Discussion of the military issues pursues two separate channels: the planning and nature of the operation during the different phases that focus on operational difficulties; and, ECOMOG’s organization which reveals problems of command and control, such as differences in training, military doctrine and logistics that necessitated evaluation of field research. Success by ECOMOG involved cohesion among the different contingents that comprised the multinational force. Hence the impact of the sociological dimensions of ECOMOG are explored as they affected its ability to create peace. Commonalities and differences throughout the force influenced its operation. These aspects and the organizational politics are shown to expose weaknesses and strengths of ECOMOG.
Subsequently, the Heads of Member States of ECOWAS agreed in October 1998 to the establishment of an ECOWAS Conflict Resolution Mechanism that included a Mediation and Security Council, empowered to authorize military support missions.The former ad hoc ECOMOG has become an institutionalized ECOWAS stand-by force. These changes are not considered.

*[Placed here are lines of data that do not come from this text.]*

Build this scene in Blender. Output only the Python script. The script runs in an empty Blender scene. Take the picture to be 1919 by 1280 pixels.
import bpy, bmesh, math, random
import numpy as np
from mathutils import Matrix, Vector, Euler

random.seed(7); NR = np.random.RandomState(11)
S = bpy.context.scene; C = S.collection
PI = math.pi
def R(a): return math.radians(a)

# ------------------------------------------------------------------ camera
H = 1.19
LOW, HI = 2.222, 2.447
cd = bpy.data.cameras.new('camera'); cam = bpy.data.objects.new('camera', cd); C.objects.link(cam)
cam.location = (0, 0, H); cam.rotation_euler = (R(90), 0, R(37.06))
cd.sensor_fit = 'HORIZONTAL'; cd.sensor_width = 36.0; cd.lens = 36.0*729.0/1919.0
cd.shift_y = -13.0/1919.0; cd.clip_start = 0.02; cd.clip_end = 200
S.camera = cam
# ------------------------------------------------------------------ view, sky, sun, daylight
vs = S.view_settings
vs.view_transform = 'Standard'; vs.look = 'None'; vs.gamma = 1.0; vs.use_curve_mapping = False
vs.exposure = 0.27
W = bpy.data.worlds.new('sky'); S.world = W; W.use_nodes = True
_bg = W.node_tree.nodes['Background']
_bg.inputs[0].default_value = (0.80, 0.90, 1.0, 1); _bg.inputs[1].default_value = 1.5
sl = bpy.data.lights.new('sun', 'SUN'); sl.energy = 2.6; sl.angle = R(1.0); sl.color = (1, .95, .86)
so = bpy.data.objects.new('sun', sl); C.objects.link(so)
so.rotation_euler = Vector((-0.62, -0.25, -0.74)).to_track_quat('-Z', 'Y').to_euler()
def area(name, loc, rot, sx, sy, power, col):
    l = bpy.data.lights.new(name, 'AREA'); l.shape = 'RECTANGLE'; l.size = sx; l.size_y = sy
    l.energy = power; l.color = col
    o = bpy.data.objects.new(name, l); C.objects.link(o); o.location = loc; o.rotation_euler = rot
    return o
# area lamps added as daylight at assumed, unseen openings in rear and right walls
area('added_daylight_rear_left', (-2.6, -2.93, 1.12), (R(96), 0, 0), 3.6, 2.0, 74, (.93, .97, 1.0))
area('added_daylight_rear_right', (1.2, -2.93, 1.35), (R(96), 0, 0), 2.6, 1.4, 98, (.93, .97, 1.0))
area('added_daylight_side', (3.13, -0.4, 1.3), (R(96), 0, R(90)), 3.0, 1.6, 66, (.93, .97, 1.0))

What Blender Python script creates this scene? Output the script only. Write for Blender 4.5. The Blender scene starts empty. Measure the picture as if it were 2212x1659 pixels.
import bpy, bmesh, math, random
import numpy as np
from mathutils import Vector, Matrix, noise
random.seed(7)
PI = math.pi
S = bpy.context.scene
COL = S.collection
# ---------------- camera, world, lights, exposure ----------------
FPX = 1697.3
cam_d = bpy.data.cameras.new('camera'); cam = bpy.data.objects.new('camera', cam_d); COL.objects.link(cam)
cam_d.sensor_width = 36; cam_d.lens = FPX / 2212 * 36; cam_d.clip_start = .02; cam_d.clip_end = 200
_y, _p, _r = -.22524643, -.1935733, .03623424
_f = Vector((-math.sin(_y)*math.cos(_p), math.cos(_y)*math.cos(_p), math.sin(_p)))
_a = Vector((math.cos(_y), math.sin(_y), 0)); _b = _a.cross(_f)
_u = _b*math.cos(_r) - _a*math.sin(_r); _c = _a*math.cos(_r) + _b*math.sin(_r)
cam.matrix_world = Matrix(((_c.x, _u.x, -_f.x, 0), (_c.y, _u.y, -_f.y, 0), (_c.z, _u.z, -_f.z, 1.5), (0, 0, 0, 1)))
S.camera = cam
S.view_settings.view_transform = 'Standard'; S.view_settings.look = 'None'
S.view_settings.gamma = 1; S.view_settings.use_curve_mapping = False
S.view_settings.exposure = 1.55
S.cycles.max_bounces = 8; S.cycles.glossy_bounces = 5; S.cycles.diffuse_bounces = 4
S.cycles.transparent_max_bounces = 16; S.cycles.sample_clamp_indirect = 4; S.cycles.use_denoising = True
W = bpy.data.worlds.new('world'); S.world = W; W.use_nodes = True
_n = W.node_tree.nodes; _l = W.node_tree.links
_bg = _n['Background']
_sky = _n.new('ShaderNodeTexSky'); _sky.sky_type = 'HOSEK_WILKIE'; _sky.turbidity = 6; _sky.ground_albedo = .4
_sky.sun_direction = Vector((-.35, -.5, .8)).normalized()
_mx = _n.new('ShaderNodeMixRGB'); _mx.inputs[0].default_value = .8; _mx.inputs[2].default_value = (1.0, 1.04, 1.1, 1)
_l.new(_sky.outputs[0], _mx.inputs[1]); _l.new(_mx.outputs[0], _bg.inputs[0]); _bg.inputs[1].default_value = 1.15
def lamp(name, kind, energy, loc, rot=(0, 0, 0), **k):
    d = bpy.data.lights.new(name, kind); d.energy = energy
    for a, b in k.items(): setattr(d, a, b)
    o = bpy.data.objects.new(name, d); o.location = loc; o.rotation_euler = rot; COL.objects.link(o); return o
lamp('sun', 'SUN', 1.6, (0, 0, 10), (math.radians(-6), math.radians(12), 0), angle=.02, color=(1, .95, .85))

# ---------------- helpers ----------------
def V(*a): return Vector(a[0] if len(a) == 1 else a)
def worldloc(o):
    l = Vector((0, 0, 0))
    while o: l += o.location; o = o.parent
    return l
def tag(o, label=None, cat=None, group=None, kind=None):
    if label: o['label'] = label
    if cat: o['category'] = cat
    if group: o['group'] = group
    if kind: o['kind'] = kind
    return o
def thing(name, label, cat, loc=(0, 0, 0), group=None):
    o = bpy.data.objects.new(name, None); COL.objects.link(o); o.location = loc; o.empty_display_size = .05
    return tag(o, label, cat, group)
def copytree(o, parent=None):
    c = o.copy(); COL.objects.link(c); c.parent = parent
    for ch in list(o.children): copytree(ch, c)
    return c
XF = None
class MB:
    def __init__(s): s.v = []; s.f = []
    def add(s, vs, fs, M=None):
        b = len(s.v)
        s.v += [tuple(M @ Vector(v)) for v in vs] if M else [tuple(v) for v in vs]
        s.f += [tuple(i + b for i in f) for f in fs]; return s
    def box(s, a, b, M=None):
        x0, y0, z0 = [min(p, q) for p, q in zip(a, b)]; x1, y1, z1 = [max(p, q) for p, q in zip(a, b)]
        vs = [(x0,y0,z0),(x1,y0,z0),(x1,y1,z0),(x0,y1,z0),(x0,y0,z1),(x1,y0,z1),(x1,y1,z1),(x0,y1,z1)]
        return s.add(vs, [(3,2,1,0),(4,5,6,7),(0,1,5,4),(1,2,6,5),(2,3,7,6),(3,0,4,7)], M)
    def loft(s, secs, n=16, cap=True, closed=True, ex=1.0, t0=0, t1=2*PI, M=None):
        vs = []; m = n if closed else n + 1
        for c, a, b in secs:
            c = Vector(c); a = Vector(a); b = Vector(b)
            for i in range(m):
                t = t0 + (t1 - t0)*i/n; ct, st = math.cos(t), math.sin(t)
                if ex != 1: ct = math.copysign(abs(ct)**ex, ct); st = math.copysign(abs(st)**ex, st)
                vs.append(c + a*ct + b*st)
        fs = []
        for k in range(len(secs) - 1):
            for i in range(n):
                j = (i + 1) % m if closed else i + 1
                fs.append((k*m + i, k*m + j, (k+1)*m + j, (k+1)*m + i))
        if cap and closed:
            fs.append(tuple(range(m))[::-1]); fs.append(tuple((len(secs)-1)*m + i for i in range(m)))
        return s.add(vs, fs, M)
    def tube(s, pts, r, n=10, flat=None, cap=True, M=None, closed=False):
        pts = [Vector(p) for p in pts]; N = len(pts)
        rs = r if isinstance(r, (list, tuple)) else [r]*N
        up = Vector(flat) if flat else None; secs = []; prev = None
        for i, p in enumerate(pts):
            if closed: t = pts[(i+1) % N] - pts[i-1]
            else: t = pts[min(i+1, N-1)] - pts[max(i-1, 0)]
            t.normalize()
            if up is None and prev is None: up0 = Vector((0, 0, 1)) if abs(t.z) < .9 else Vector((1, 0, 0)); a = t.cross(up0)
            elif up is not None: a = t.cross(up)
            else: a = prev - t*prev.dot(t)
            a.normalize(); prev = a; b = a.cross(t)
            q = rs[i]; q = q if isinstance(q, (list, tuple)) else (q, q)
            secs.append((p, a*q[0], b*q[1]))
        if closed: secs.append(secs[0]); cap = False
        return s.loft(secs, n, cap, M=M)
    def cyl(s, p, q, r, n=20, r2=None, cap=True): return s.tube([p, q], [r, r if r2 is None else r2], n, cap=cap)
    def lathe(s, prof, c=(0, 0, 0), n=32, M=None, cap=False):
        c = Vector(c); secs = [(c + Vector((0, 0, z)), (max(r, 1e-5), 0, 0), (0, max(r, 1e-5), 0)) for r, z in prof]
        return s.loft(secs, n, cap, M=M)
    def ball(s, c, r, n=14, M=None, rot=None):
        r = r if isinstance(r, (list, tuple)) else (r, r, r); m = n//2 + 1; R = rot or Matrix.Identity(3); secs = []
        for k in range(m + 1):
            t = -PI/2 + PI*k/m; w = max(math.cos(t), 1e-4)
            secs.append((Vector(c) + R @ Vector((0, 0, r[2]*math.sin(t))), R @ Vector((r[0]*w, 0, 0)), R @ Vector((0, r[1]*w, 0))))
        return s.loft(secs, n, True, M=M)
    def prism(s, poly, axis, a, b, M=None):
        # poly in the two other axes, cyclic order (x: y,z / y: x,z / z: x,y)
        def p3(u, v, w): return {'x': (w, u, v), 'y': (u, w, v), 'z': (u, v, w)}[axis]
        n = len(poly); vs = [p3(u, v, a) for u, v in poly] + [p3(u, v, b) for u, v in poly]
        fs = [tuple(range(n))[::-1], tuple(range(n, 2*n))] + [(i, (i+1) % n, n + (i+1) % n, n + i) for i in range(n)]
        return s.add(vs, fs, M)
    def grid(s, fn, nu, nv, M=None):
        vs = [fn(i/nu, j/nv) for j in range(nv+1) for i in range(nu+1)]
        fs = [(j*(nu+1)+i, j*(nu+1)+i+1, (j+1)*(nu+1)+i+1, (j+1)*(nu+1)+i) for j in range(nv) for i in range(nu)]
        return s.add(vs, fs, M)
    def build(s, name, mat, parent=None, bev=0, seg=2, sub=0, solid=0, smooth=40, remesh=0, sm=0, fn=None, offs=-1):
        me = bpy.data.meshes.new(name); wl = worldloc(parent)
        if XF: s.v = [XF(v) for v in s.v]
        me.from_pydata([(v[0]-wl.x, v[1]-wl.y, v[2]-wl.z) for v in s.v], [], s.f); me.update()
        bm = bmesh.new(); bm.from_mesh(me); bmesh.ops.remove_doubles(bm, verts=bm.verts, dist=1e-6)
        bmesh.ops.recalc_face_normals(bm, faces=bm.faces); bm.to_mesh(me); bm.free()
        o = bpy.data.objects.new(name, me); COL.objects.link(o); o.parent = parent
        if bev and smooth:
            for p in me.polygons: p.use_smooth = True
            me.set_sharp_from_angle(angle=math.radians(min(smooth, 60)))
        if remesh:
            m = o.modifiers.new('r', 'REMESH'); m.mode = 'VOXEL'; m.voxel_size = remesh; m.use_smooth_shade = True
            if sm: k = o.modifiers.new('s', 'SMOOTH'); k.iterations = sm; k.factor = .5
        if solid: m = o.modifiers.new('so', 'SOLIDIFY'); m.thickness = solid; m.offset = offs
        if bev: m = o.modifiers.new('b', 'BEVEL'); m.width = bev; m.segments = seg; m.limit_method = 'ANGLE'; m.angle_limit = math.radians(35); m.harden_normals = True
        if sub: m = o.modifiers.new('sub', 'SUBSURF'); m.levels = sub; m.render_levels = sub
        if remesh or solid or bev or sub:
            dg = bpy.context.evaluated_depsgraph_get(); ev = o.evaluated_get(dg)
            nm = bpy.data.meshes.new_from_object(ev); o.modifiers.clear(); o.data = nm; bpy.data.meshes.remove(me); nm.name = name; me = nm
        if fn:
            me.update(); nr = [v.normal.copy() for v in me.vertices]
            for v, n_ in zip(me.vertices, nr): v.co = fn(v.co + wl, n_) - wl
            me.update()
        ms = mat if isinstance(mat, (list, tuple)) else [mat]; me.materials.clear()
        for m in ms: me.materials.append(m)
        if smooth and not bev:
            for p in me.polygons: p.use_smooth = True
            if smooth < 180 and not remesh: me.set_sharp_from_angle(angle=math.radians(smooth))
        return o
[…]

In the author’s conclusion, the reader revisits what the earlier chapters addressed, but where the author extracts the salient points to reinforce his advocacy of the conceptual thesis presented. For the future, the reader will find the author’s required set of conditions before peace creation could be employed. The author’s questionnaire, submitted to members of the ECOMOG force, from which information was gathered and evaluated, is included.
This study adds to the literature on regional peacekeeping, and is worthy of reading to ascertain whether the conceptual model will remain purely an academic exercise or one that can be put into practice.